BBC, in a pre-election profile of the former vice president, called him the political operator with “the Midas touch” before a retraction and replacing it with “the Nigerian operator who knows how to make money”.

After Buhari’s re-election, Fergal Keane, BBC Africa editor, wrote about the tough challenges ahead of the president. He noted that the widespread corruption needs to be tackled with a focus, energy and application that was lacking in President Buhari’s first term.

“Economically, ending the dependency on oil revenues needs to happen at a much faster pace. The World Bank has predicted sluggish economic growth: 2.2% for the coming year in a country with unemployment of more than 20% and nearly half the population living in extreme poverty.”

New York Times referred to the election as a referendum on honesty “where voters rejected a corruption-stained candidate in favour of a leader who promised to continue a campaign to eliminate graft.”
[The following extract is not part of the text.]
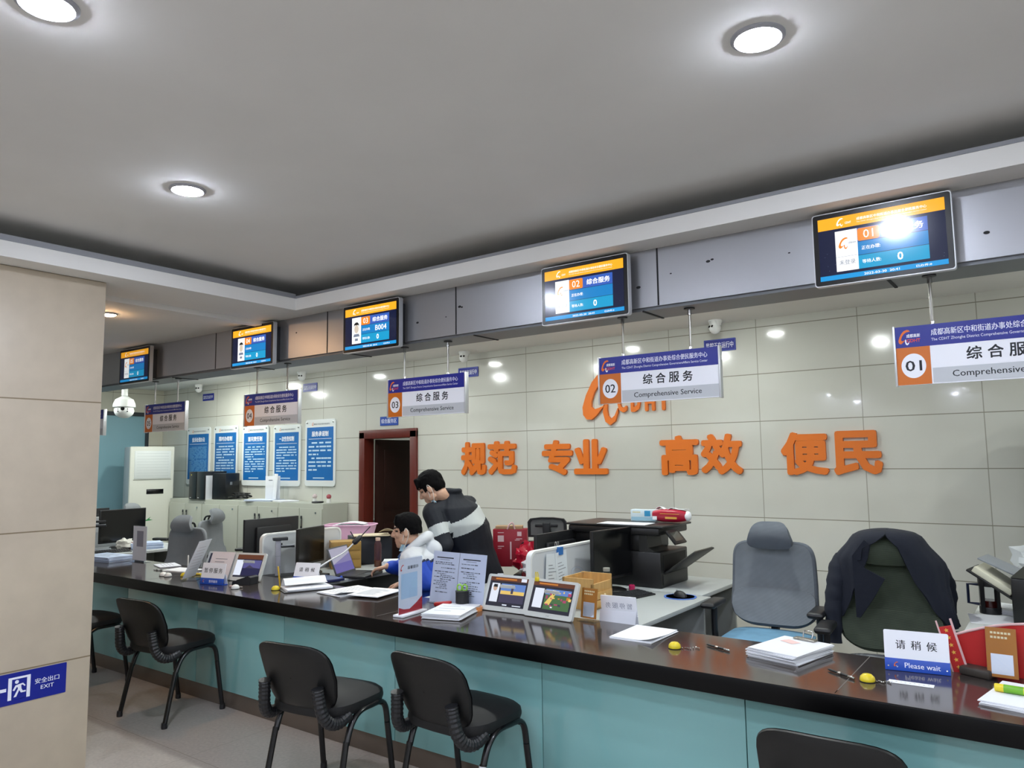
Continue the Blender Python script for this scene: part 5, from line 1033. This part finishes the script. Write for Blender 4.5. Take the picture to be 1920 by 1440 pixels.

It referred to President Buhari as the candidate, who held up a broom at rallies, declaring to sweep away the graft that has given the nation a bad reputation worldwide.

However, Dionne Searcey, New York Times West Africa bureau chief, also added: “It was also a tribute to the power of incumbency. For all Mr. Buhari’s talk of fighting corruption, some prominent suspects — including a governor caught on camera handing out a bribe — have gone unprosecuted under his regime. Critics say he targeted political opponents in his antigraft inquiries.”

Uk’s The Guardian had earlier written an editorial before the polls stating 84 million voters deserve better than two septuagenarian political veterans. It also ran a story of the incumbent president ‘Mr Honesty’ tainted by the failure to tackle corruption.

Washington Post took a more aloof observation of the polls in Africa’s most populous nation. Max Bearak writing from Nairobi, Kenya, said the vote was marred by large-scale violence and delays.